▶ **WHAT THE EXERCISE ASKS**
Transcribe all of the data exactly. Omit the pictures.

>>>>>

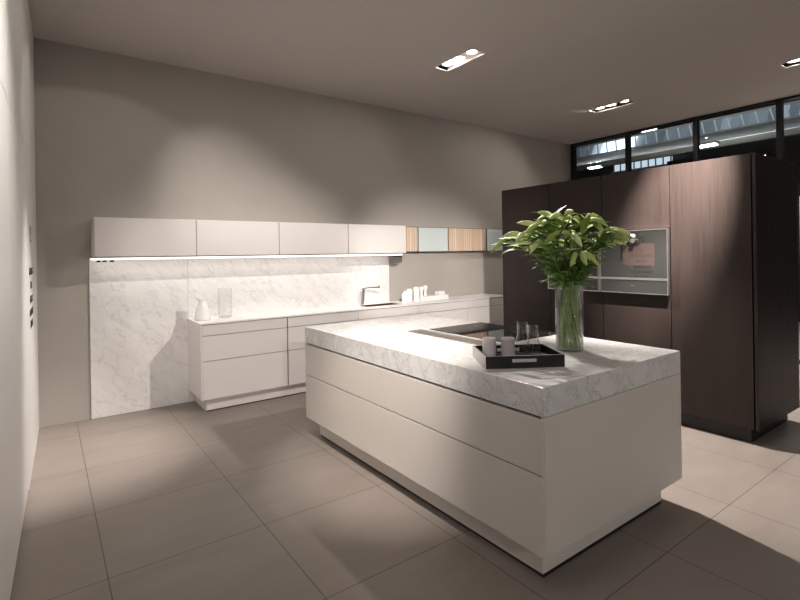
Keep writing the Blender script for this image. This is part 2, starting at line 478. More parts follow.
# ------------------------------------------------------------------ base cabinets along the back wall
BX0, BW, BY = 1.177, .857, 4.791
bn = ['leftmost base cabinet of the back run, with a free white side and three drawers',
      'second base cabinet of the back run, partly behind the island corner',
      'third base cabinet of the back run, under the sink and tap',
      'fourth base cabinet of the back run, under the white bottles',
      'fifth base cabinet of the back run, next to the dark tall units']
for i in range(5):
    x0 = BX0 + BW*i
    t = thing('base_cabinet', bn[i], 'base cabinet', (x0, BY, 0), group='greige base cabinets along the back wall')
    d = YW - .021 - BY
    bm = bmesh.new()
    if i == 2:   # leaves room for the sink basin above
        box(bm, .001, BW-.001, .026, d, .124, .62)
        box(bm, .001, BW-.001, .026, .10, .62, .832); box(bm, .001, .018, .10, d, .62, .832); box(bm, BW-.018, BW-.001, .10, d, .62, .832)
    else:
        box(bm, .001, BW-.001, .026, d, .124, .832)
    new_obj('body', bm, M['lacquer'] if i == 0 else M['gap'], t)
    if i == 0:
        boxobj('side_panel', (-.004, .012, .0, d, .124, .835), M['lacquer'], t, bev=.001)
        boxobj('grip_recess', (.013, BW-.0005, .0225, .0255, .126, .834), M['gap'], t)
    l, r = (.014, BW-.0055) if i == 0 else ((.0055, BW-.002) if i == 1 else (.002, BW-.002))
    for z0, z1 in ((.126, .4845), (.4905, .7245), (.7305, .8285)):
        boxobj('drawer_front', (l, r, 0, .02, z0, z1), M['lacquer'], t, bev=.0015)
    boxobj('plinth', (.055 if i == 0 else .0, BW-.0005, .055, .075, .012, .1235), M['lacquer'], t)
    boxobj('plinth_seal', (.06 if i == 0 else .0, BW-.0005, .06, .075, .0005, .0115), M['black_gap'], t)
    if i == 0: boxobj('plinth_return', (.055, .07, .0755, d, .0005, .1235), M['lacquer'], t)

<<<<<

▶ **THE RESPONSE**
Keep writing the Blender script for this image. This is part 2, starting at line 478. More parts follow.
# ------------------------------------------------------------------ base cabinets along the back wall
BX0, BW, BY = 1.177, .857, 4.791
bn = ['leftmost base cabinet of the back run, with a free white side and three drawers',
      'second base cabinet of the back run, partly behind the island corner',
      'third base cabinet of the back run, under the sink and tap',
      'fourth base cabinet of the back run, under the white bottles',
      'fifth base cabinet of the back run, next to the dark tall units']
for i in range(5):
    x0 = BX0 + BW*i
    t = thing('base_cabinet', bn[i], 'base cabinet', (x0, BY, 0), group='greige base cabinets along the back wall')
    d = YW - .021 - BY
    bm = bmesh.new()
    if i == 2:   # leaves room for the sink basin above
        box(bm, .001, BW-.001, .026, d, .124, .62)
        box(bm, .001, BW-.001, .026, .10, .62, .832); box(bm, .001, .018, .10, d, .62, .832); box(bm, BW-.018, BW-.001, .10, d, .62, .832)
    else:
        box(bm, .001, BW-.001, .026, d, .124, .832)
    new_obj('body', bm, M['lacquer'] if i == 0 else M['gap'], t)
    if i == 0:
        boxobj('side_panel', (-.004, .012, .0, d, .124, .835), M['lacquer'], t, bev=.001)
        boxobj('grip_recess', (.013, BW-.0005, .0225, .0255, .126, .834), M['gap'], t)
    l, r = (.014, BW-.0055) if i == 0 else ((.0055, BW-.002) if i == 1 else (.002, BW-.002))
    for z0, z1 in ((.126, .4845), (.4905, .7245), (.7305, .8285)):
        boxobj('drawer_front', (l, r, 0, .02, z0, z1), M['lacquer'], t, bev=.0015)
    boxobj('plinth', (.055 if i == 0 else .0, BW-.0005, .055, .075, .012, .1235), M['lacquer'], t)
    boxobj('plinth_seal', (.06 if i == 0 else .0, BW-.0005, .06, .075, .0005, .0115), M['black_gap'], t)
    if i == 0: boxobj('plinth_return', (.055, .07, .0755, d, .0005, .1235), M['lacquer'], t)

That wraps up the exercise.